“Was not their mistake once more bred of the life of slavery that they had been living?—a life which was always looking upon everything, except mankind, animate and inanimate—‘nature,’ as people used to call it—as one thing, and mankind as another, it was natural to people thinking in this way, that they should try to make ‘nature’ their slave, since they thought ‘nature’ was something outside them” — William Morris


Saturday, April 9, 2011

New School (Post)Sustainability Symposium MP3s




Clive Dilnot, Timothy Morton, Karen Pinkus, Allan Stoekl, Cameron Tonkinwise, and Damian White, in one convenient embedded player...please excuse the stops and starts and the inaudible chatter at the end as I spoke with Nicola Masciandaro and Eugene and forgot to hit “STOP.”

4 comments:

Bill Benzon said...

My father was an engineer, not an architect. But engineers are designers. My father designed processes for cleaning coal, that is, for separating coal from impurities. It’s a very dirty business, coal, anything connected with coal is dirty. And the cleaning of coal has been no exception. It produces lots of coal dust, and the dust goes into the atmosphere, where it is deemed a form of pollution, and rightly so.

As pollution it violates the boundary between the cleaning plant and its environment. That breach is a deliberate design feature of coal-cleaning plants. It’s only a side-effect of the collectivity of design features.

Here’s a story about my father’s last process design. The design he arrived at involved deliberately breaching – dissolving - transcending the boundary between the coal-cleaning process and the external environment. In brief, it goes like this. Once it's been cleaned, coal is wet. It needs to be dried. The standard method of drying is to do it inside the plant, and that creates all sorts of expensive problems, which I indicate in that blog post.

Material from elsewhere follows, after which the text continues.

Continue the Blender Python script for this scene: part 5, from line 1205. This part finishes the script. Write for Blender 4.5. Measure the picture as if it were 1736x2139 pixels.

My father's insight was that he could open the drying process to the air and thereby dry the coal more cheaply and in a way that dramatically redunced the amount of coal dust released into the air.

A paradox: Dry the coal inside the building and it spews dust into the air; dry the coal outside in the open air, and very little dust is released.

Karl said...

like the round table dynamic a lot. its very similar to the improv music post from a few days ago... really love OOO described as an anarchistic ontology.

Bill Benzon said...

Here's some thoughts about design in the software world. It's a very philosophical business in an environment that's not at all philosophical. If you're looking for applied philosohpy at it's most brutal and exacting, this is it.

Matt K said...

Thank you so much for making this available.